Immer zu Beginn des Frühlings fühlt sich Deutschland den digitalen Puls. Wir prüfen, wie wir im Vergleich zu anderen Ländern dastehen und wie unser technologisches „Ich“ charakterisiert werden kann. Ohne Zweifel, es ist CeBIT-Zeit. Erstaunlicherweise hält die Reputation der – nach eigener Aussage – immer noch weltweit größten Messe für IT nicht mit dem Stellenwert des Themas Digitalisierung in der öffentlichen Diskussion mit. Man kann den Eindruck gewinnen, dass in allen Branchen nach Herzenslust digitalisiert wird und im Grunde jede Branchenfachmesse in absehbarer Zeit eine IT-Veranstaltung sein wird. Beispiel: Das bestimmende Thema der Hannover Messe Industrie wird, wer hätte es gedacht, Industrie 4.0 sein. Die IAA wird von den Diskussionen rund um das autonome Fahren und die entsprechenden Plattformen geprägt. Was bleibt also noch von der Rest-CeBIT?
Digitalisierung wird als Chance empfunden
Der Branchenverband Bitkom kommt pünktlich zur Messe mit einer Studie um die Ecke, die den Einfluss der Digitalisierung auf Wirtschaft und Gesellschaft beschreibt. Demnach ist diese zumindest in den Unternehmen angekommen.
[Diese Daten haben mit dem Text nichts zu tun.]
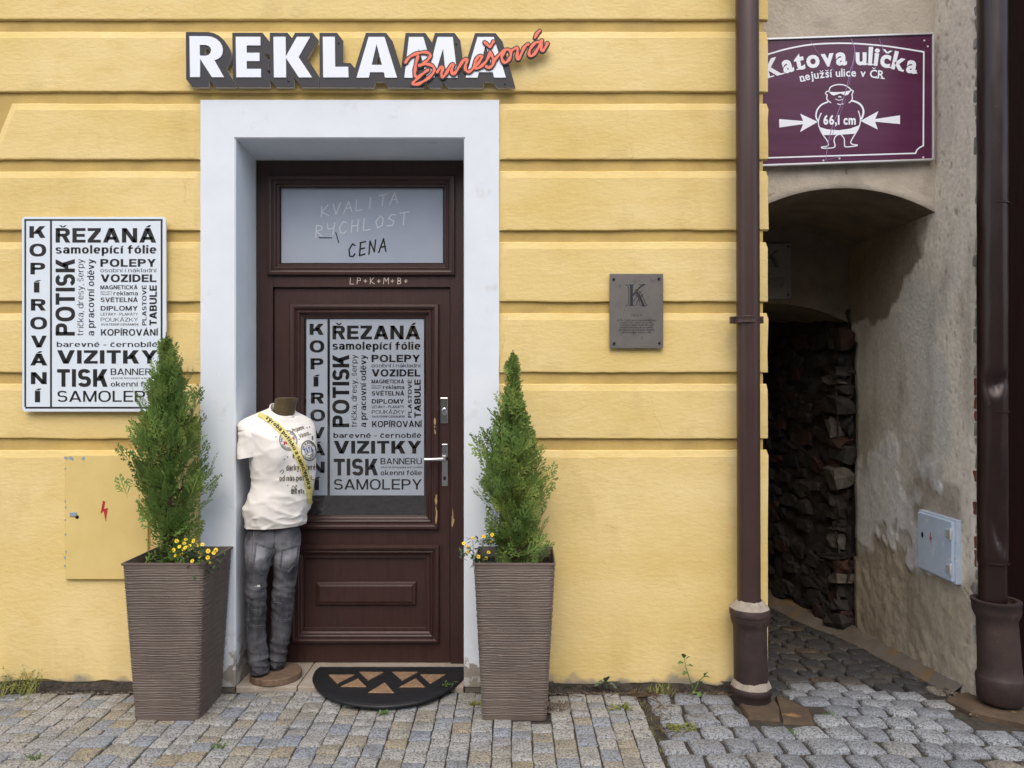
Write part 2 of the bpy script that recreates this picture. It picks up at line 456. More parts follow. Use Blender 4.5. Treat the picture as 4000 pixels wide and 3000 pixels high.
M['shirt_black'] = mat('shirt_black_print', lin('2b2926'), rough=0.8)
M['tan_print'] = mat('tan_print', lin('cfc3ad'), rough=0.8)
M['house_b'] = mat('opposite_plaster', lin('b8ab97'), lin('a89b88'), 2, 5, 0.9)
M['roof'] = mat('red_roof', lin('7c4634'), lin('6a3b2c'), 9, 5, 0.85)

def granite(name, ramp_cols, seed_mul, dark, tops, bscale):
    m = bpy.data.materials.new(name); m.use_nodes = True
    t = m.node_tree; N = t.nodes; L = t.links
    b = N['Principled BSDF']; b.inputs['Roughness'].default_value = 0.75
    oi = N.new('ShaderNodeObjectInfo')
    at = N.new('ShaderNodeAttribute'); at.attribute_name = 'tint'
    wr = N.new('ShaderNodeMath'); wr.operation = 'ADD'
    L.new(oi.outputs['Random'], wr.inputs[0]); L.new(at.outputs['Fac'], wr.inputs[1])
    fr = N.new('ShaderNodeMath'); fr.operation = 'FRACT'; L.new(wr.outputs[0], fr.inputs[0])
    cr = N.new('ShaderNodeValToRGB'); cr.color_ramp.interpolation = 'CONSTANT'
    el = cr.color_ramp.elements
    while len(el) > 1: el.remove(el[-1])
    el[0].position = 0; el[0].color = ramp_cols[0][1]
    for p, c in ramp_cols[1:]:
        e = el.new(p); e.color = c
    L.new(fr.outputs[0], cr.inputs[0])
    ge = N.new('ShaderNodeNewGeometry')
    mp = N.new('ShaderNodeVectorMath'); mp.operation = 'ADD'
    mp.inputs[1].default_value = (seed_mul, seed_mul * 2, 0)
    L.new(ge.outputs['Position'], mp.inputs[0])
    def nz(sc, de):
        n = N.new('ShaderNodeTexNoise'); n.inputs['Scale'].default_value = sc; n.inputs['Detail'].default_value = de
        L.new(mp.outputs[0], n.inputs['Vector']); return n.outputs['Fac']
    def rg(f, a, c, lo=0.0, hi=1.0):
        r = N.new('ShaderNodeMapRange'); r.inputs['From Min'].default_value = a; r.inputs['From Max'].default_value = c
        r.inputs['To Min'].default_value = lo; r.inputs['To Max'].default_value = hi
        L.new(f, r.inputs['Value']); return r.outputs[0]
    def mix(f, a, c):
        x = N.new('ShaderNodeMix'); x.data_type = 'RGBA'; L.new(f, x.inputs[0])
        for i, q in ((6, a), (7, c)):
            if isinstance(q, tuple): x.inputs[i].default_value = q
            else: L.new(q, x.inputs[i])
        return x.outputs[2]
    c = mix(rg(nz(120, 4), 0.47, 0.60, 0, 0.9), cr.outputs[0], dark)
    c = mix(rg(nz(230, 2), 0.56, 0.66, 0, 0.6), c, tops)
    c = mix(rg(nz(9, 6), 0.5, 0.8, 0, 0.6), c, dark)
    L.new(c, b.inputs['Base Color'])
    bp = N.new('ShaderNodeBump'); bp.inputs['Strength'].default_value = 0.7; bp.inputs['Distance'].default_value = 0.006
    L.new(nz(bscale, 8), bp.inputs['Height']); L.new(bp.outputs[0], b.inputs['Normal'])
    return m

M['sett'] = granite('granite_sett', [(0, lin('949799')), (.16, lin('9d9d99')), (.34, lin('888f96')), (.5, lin('a0a09d')), (.66, lin('979489')), (.79, lin('988d74')), (.84, lin('858e99')), (.94, lin('99917f'))], 1.7, lin('57544f'), lin('bcb9b3'), 90)
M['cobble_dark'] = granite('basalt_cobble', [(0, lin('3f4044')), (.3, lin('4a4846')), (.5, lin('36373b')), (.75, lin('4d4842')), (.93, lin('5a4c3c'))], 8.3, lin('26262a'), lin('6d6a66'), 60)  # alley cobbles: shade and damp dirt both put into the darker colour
M['cobble'] = granite('granite_cobble', [(0, lin('7f848a')), (.2, lin('8b9196')), (.4, lin('767c83')), (.6, lin('898a89')), (.8, lin('92979a')), (.94, lin('8c8472'))], 5.1, lin('4c4b4c'), lin('b2b2b2'), 60)

# ------------------------------------------------------------------ lettering made from glyph outlines
ACC = {'Ř': ('R', 'v'), 'Á': ('A', '/'), 'Í': ('I', '/'), 'í': ('ı', '/'), 'ó': ('o', '/'), 'č': ('c', 'v'), 'š': ('s', 'v'), 'ě': ('e', 'v'),
       'á': ('a', '/'), 'É': ('E', '/'), 'Ě': ('E', 'v'), 'é': ('e', '/'), 'ů': ('u', 'o'), 'ž': ('z', 'v'), 'Č': ('C', 'v'), 'ý': ('y', '/'),
       'Š': ('S', 'v'), 'ř': ('r', 'v')}
CHARS = "ABCDEFGHIJKLMNOPRSTUVYZabcdefghijklmnoprstuvyz0123456789,.-+Hl"
BOLDS = (0.0, 0.018, 0.036, 0.052)
GL = {}
def make_glyphs():
    tmp = []
    for b in BOLDS:
        for ch in sorted(set(CHARS)):
            c = bpy.data.curves.new('glyph', 'FONT')
            c.body = ch; c.size = 1.0; c.offset = b; c.resolution_u = 3
            o = bpy.data.objects.new('glyph', c); C.objects.link(o); tmp.append((b, ch, o, c))
    bpy.context.view_layer.update()
    dg = bpy.context.evaluated_depsgraph_get()
    for b, ch, o, c in tmp:
        me = bpy.data.meshes.new_from_object(o.evaluated_get(dg))
        vs = [(v.co.x, v.co.y) for v in me.vertices]
        fs = [tuple(p.vertices) for p in me.polygons]
        x0 = min(v[0] for v in vs)
        GL[(b, ch)] = ([(v[0] - x0, v[1]) for v in vs], fs, max(v[0] for v in vs) - x0)
        bpy.data.meshes.remove(me)
    for b, ch, o, c in tmp:
        bpy.data.objects.remove(o); bpy.data.curves.remove(c)
    for b in BOLDS:                                   # dotless i for accents
        vs, fs, w = GL[(b, 'i')]
        xh = max(v[1] for v in GL[(b, 'x' if (b, 'x') in GL else 'z')][0])
        keep = [i for i, v in enumerate(vs) if v[1] <= xh + 0.03]
        ix = {k: j for j, k in enumerate(keep)}
        GL[(b, 'ı')] = ([vs[i] for i in keep], [tuple(ix[i] for i in f) for f in fs if all(i in ix for i in f)], w)
make_glyphs()

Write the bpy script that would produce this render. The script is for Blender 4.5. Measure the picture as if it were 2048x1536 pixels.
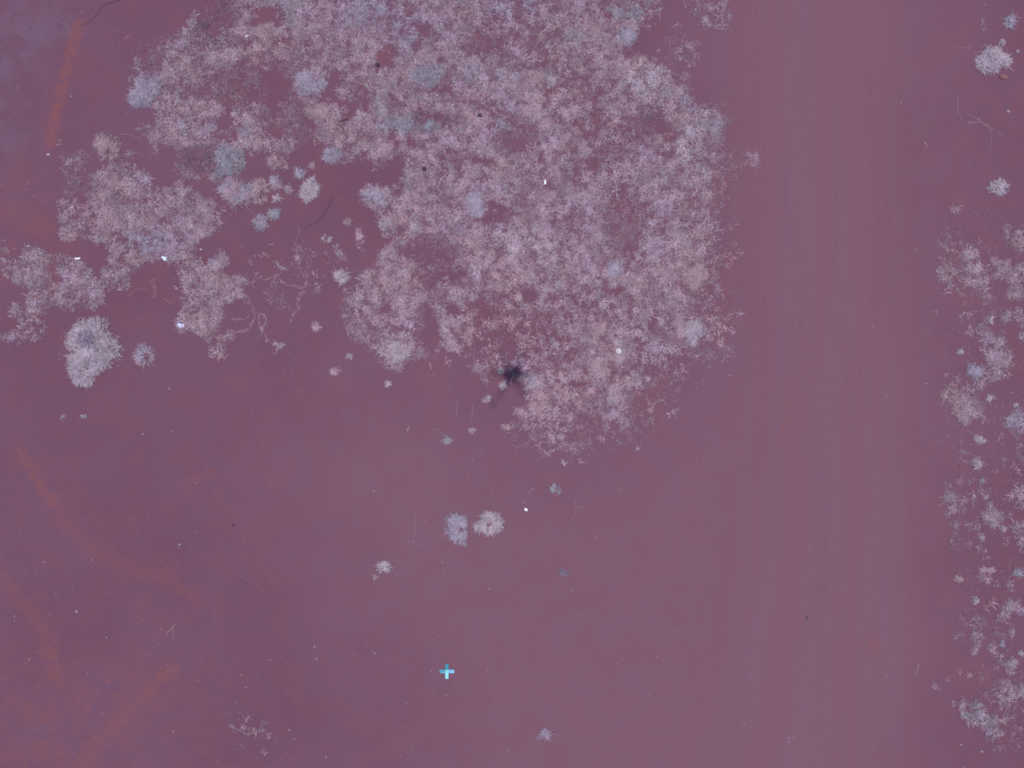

Laut Studie sehen 90 Prozent der befragten Geschäftsführer und Vorstände in Unternehmen ab 20 Mitarbeitern Digitalisierung eher als Chance. Dies untermauert, dass sich die technologiefreundliche Stimmung bei den Entscheidern im Vergleich zu der Erhebung im vergangenen Jahr noch einmal erhöht hat. Entsprechend geben mittlerweile drei Viertel aller Unternehmen an, über eine Digital-Strategie zu verfügen. Diese Aussage haben vor zwei Jahren erst 63 Prozent getroffen.
Eine neue Gelassenheit
Interessanter Weise geben sich die befragten Unternehmen aktuell gelassener, wenn es um ihre digitale Entwicklung geht. So hält nur noch jeder zweite Befragte (55 Prozent) die digitale Transformation für eine große Herausforderung für das eigene Unternehmen. Dieser Wert lag vor zwei Jahren noch bei rund 70 Prozent. Lediglich elf Prozent glauben, dass die Digitalisierung die Existenz des eigenen Unternehmens gefährdet kann. Vor zwei Jahren lag der Anteil mit 19 Prozent noch etwa doppelt so hoch.
Effizienz schlägt in Deutschland Innovation
Nachvollziehbar, jedoch nicht unbedingt erquicklich ist die Tatsache, dass der Digitalisierungsfokus deutscher Unternehmen vornehmlich darauf liegt, bestehende Prozesse zu verbessern und die Effizienz zu steigern. Dies wurde auf dem Digital Evolution Blog schon an unterschiedlicher Stelle besprochen. Nur 39% gaben an, im Zuge der Digitalisierung neue Produkte und Dienstleistungen zu entwickeln. Dieser Wert hat sich in Bezug auf die letzte Studie sogar um ein Prozentpunkt verschlechtert. Hier kommt auch Bitkom-Präsident Dirks zu dem Schluss, dass in anderen Märkten wie den USA oder in Asien Unternehmen stärker neue Produkte und Services sowie neue Geschäftsmodelle entwickeln.
An dieser Stelle wird zu recht wieder das bereits gut eingeführte Bild von der für Deutschland verlorenen ersten Halbzeit des digitalen Zeitalters bemüht. Bleibt die Frage zu klären, warum trotz der viel beschworenen Relevanz des Themas eine einst so stolze Leitmesse wie die CeBIT scheinbar keinen Fuß mehr an den Boden bekommt und ihre Identität mehr oder weniger verloren hat. Gerade heute müsste die Stunde dieser Messe eigentlich wiedergekommen sein. Leider schlägt ihr Puls zunehmend schwächer.